厚重という言葉を聞いて思い出すのは、中国明代の人・呂新吾の著『呻吟語』の名言です。


【原文】
深沈重厚なるは、これ第一等の資質。磊落剛勇なるは、これ第二等の資質。聡明才弁なるは、これ第三等の資質。


【訳文】
どっしりと落ち着いて深みのある人物、これが第一等の資質である。積極的で細事にこだわらない人物、これは第二等の資質である。頭が切れて弁の立つ人物、これは第三等の資質にすぎない。(守屋洋先生訳)


一斎先生は、同じ「重」でもゆったりとしているのはよいが、のろまはダメであり、同じ「率」でもまじめなのはよいが、軽いのはダメだとしています。

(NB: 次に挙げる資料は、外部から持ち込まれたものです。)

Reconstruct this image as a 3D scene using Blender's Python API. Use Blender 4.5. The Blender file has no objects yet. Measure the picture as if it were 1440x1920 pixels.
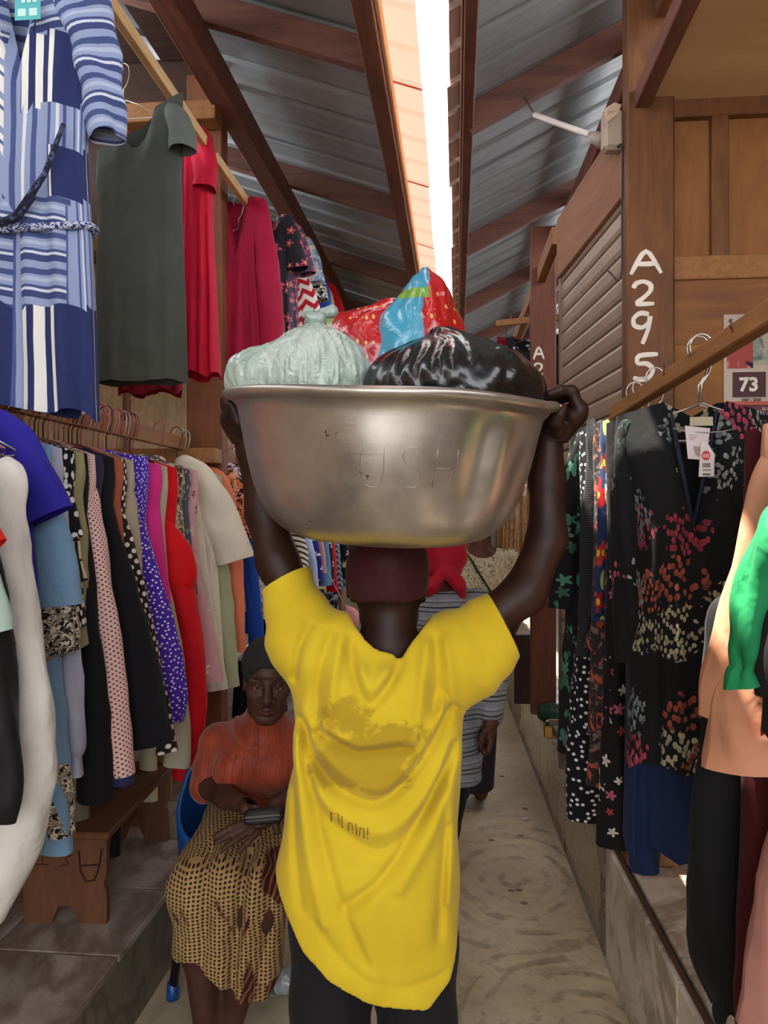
import bpy, bmesh, math, random
import numpy as np
from mathutils import Vector, Matrix, Euler

scene = bpy.context.scene
col = scene.collection
R = random.Random(7)

# ------------------------------------------------------------ camera, sky, sun, exposure
FPX = 1442.0                      # focal length in pixels of the 1440 x 1920 frame
YAW = math.radians(5.35)
EYE = 1.6
cam_data = bpy.data.cameras.new('camera')
cam_data.sensor_fit = 'VERTICAL'
cam_data.sensor_height = 36.0
cam_data.sensor_width = 27.0
cam_data.lens = 36.0 * FPX / 1920.0
cam_data.clip_start = 0.02
camera = bpy.data.objects.new('camera', cam_data)
col.objects.link(camera)
camera.location = (0, 0, EYE)
camera.rotation_euler = (math.radians(90), 0, YAW)
scene.camera = camera

world = bpy.data.worlds.new('sky')
scene.world = world
world.use_nodes = True
bg = world.node_tree.nodes['Background']
bg.inputs[0].default_value = (0.93, 0.96, 1.0, 1)
bg.inputs[1].default_value = 2.3

sun_data = bpy.data.lights.new('sun', 'SUN')
sun_data.energy = 16.0
sun_data.angle = math.radians(0.6)
sun_data.color = (1.0, 0.93, 0.82)
sun = bpy.data.objects.new('sun', sun_data)
col.objects.link(sun)
sun.location = (-1, 1, 6)
sun.rotation_euler = Vector((0.29, -0.07, -1.0)).to_track_quat('-Z', 'Y').to_euler()

scene.view_settings.view_transform = 'Standard'
scene.view_settings.look = 'None'
scene.view_settings.exposure = 1.15
scene.view_settings.gamma = 1.0
scene.view_settings.use_curve_mapping = False

# ------------------------------------------------------------ measuring helpers
CY, SY = math.cos(YAW), math.sin(YAW)
def cam3(px, py, d):              # metres in a frame turned with the camera: across, away, up from the floor
    return np.array([(px - 720.0) / FPX * d, d, EYE + (960.0 - py) / FPX * d])
def P(px, py, d):                 # the same in world axes
    x, y, z = cam3(px, py, d)
    return Vector((x * CY - y * SY, x * SY + y * CY, z))
def depth_at(px, X):              # how far away the plane world-X is along the column px
    return X / ((px - 720.0) / FPX * CY - SY)
def on_y(px, py, Y):              # point on the plane world-Y
    t = (px - 720.0) / FPX
    d = Y / (t * SY + CY)
    return P(px, py, d)

# ------------------------------------------------------------ object helpers
def link(o, parent=None):
    col.objects.link(o)
    if parent is not None:
        o.parent = parent
    return o
def tag(o, label=None, cat=None, group=None, kind=None):
    if label: o['label'] = label
    if cat: o['category'] = cat
    if group: o['group'] = group
    if kind: o['kind'] = kind
    return o
def empty(name, loc=(0, 0, 0), rz=0.0, parent=None):
    o = bpy.data.objects.new(name, None)
    o.empty_display_size = 0.05
    o.location = loc
    o.rotation_euler = (0, 0, rz)
    return link(o, parent)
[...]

小生自身、あまり真率という言葉を聞いたことがありませんが、福沢諭吉先生は『学問のすすめ』の中で、


人間交際の要も、和して真率なるに在るのみ


と言っています。


この一斎先生の言葉は、人の性質を分けるものはちょっとした意識の持ち様である、と読むこともできそうです。


厚重さは少し油断すれば遅重となり、真率さも少し気を緩めれば軽率さとなって、相手に伝わるのではないでしょうか?


他人の評価というのは、あくまでもその人の主観です。


だからこそ、相手から厚重、真率な人と見られるように、自分自身をセルフマネジメントしていかなければなりません。